Selon des analystes politiques et des diplomates, toute personne vue comme ayant pris le pouvoir à la faveur des attaques israéliennes contre le Liban pourrait devoir faire face à un retour de bâton de la part de l'opinion publique libanaise et des forces politiques rivales.
Lorsqu'Israël a envahi le Liban en 1982 dans le cadre d'une offensive contre l'Organisation de libération de la Palestine, l'Etat hébreu a soutenu l'élection d'un nouveau président, Bachir Gemayel, un chrétien maronite qui dirigeait les Forces libanaises, une milice d'extrême droite. Il a été assassiné quelques semaines après son entrée en fonction.
« Plus le nouveau président libanais sera perçu comme ayant été porté au pouvoir en tirant parti des actions militaires israéliennes soutenues par les Etats-Unis, plus il sera discrédité auprès de nombreux Libanais », estime Robert Ford, ancien ambassadeur des Etats-Unis en Syrie et en Algérie.
Faute de chef de l'Etat, le Liban est dirigé depuis deux ans par un gouvernement intérimaire. Un vide du pouvoir qui a aggravé la crise économique du pays, qui a débuté en 2019 et qui, selon la Banque mondiale, est l'une des pires du siècle et demi écoulé. L'implosion de l'économie libanaise a plongé des millions de personnes dans la pauvreté et a privé l'Etat des moyens pour faire face à la crise provoquée par la guerre actuelle.
Les institutions gouvernementales ont été affaiblies par des années de corruption et d'impasse politique. Le Parlement ne s'est pas réuni depuis le mois de mai. La devise libanaise a perdu 97 % de sa valeur par rapport au dollar américain depuis 2019, réduisant presque à néant les salaires des fonctionnaires. De nombreux Libanais ont appris à s'accommoder de l'absence quasi-totale d'électricité publique, s'en remettant à des générateurs individuels. L'armée du pays, aidée des Etats-Unis, est, elle, plus faible que le Hezbollah.
L'intensification des attaques israéliennes — marquées par une offensive terrestre et plus de 3 000 frappes aériennes au cours des quatre dernières semaines — contre la milice chiite a chassé un million de personnes de leur foyer, selon le gouvernement.
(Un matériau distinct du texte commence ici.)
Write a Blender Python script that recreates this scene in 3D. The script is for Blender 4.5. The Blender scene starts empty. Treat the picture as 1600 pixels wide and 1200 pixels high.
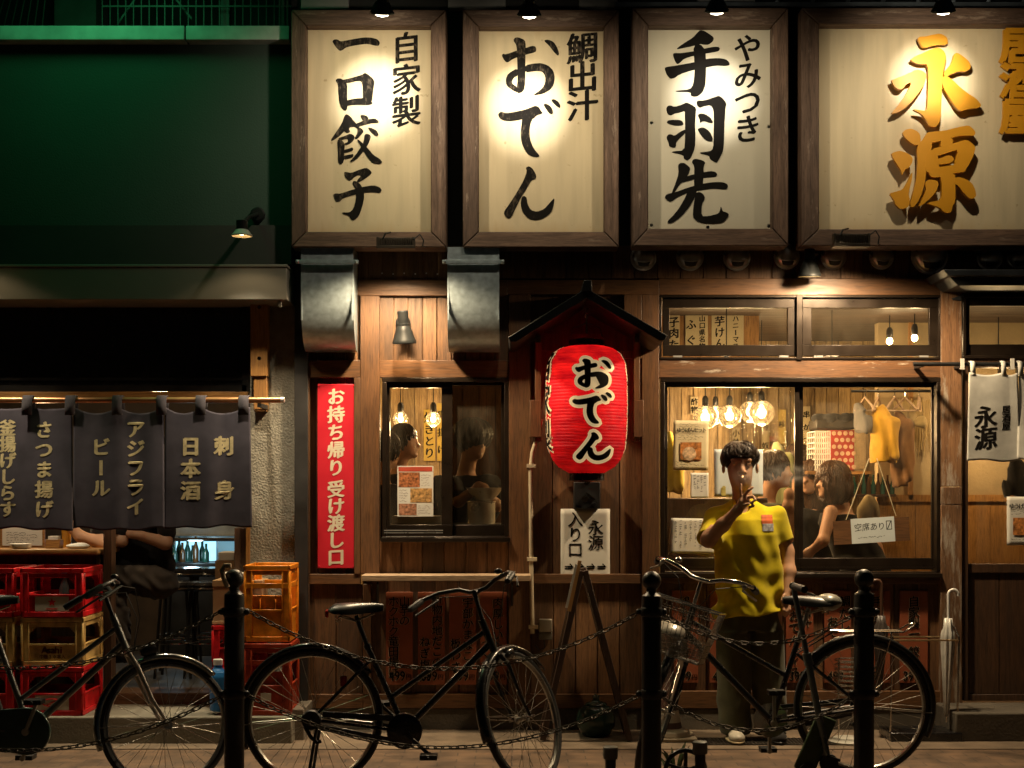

Plus de 2 000 individus ont été tués au Liban depuis le début des combats l'année dernière, la plupart étant morts depuis qu'Israël a durci sa campagne militaire contre le mouvement le mois dernier.
« Si la guerre s'intensifie, nous allons retourner au Moyen Age », affirme Amin Salam, le ministre libanais de l'Economie et du Commerce.
« Si nos ports et nos aéroports sont touchés, nous serons un pays sans Internet, sans moyens de communication, sans point d'entrée ou de sortie. Nous serons comme une île déserte », expliquet-il au Wall Street Journal.
Mercredi, Benjamin Netanyahu a appelé le peuple libanais à passer à l'action pour se débarrasser du Hezbollah.
« Vous avez l'occasion de sauver le Liban avant qu'il ne tombe dans l'abîme d'une longue guerre qui mènera à la destruction et à la souffrance, comme nous le voyons à Gaza. Il n'est pas nécessaire qu'il en soit ainsi, a déclaré le Premier ministre israélien. Vous pouvez dès à présent reprendre votre pays en main. »
Les responsables libanais doutent de l'existence d'une force capable de contester les élites politiques du pays.
« Nous manquons d'un leadership qui nous permettrait au moins de nous engager dans une voie où nous pourrions voir la lumière au bout du tunnel », déplore Ibrahim Mneimneh, un membre réformiste du Parlement représentant un district de Beyrouth.
De nombreux Libanais ordinaires s'en prennent à Israël pour avoir attaqué le pays, mais ils se plaignent également du chaos qui règne au sein du gouvernement.
Mohammed Mikdad, un producteur de télévision de 41 ans, a dû dormir dans son bureau pendant des semaines après le début de l'intensiication de la campagne israélienne, le mois dernier. Pendant quelque temps, il se rendait dans l'appartement de ses parents, dans le sud de Beyrouth, pour se doucher, mais il a cessé d'y aller en raison des bombardements.
« Mon plus grand rêve est de prendre un bain », dit-il.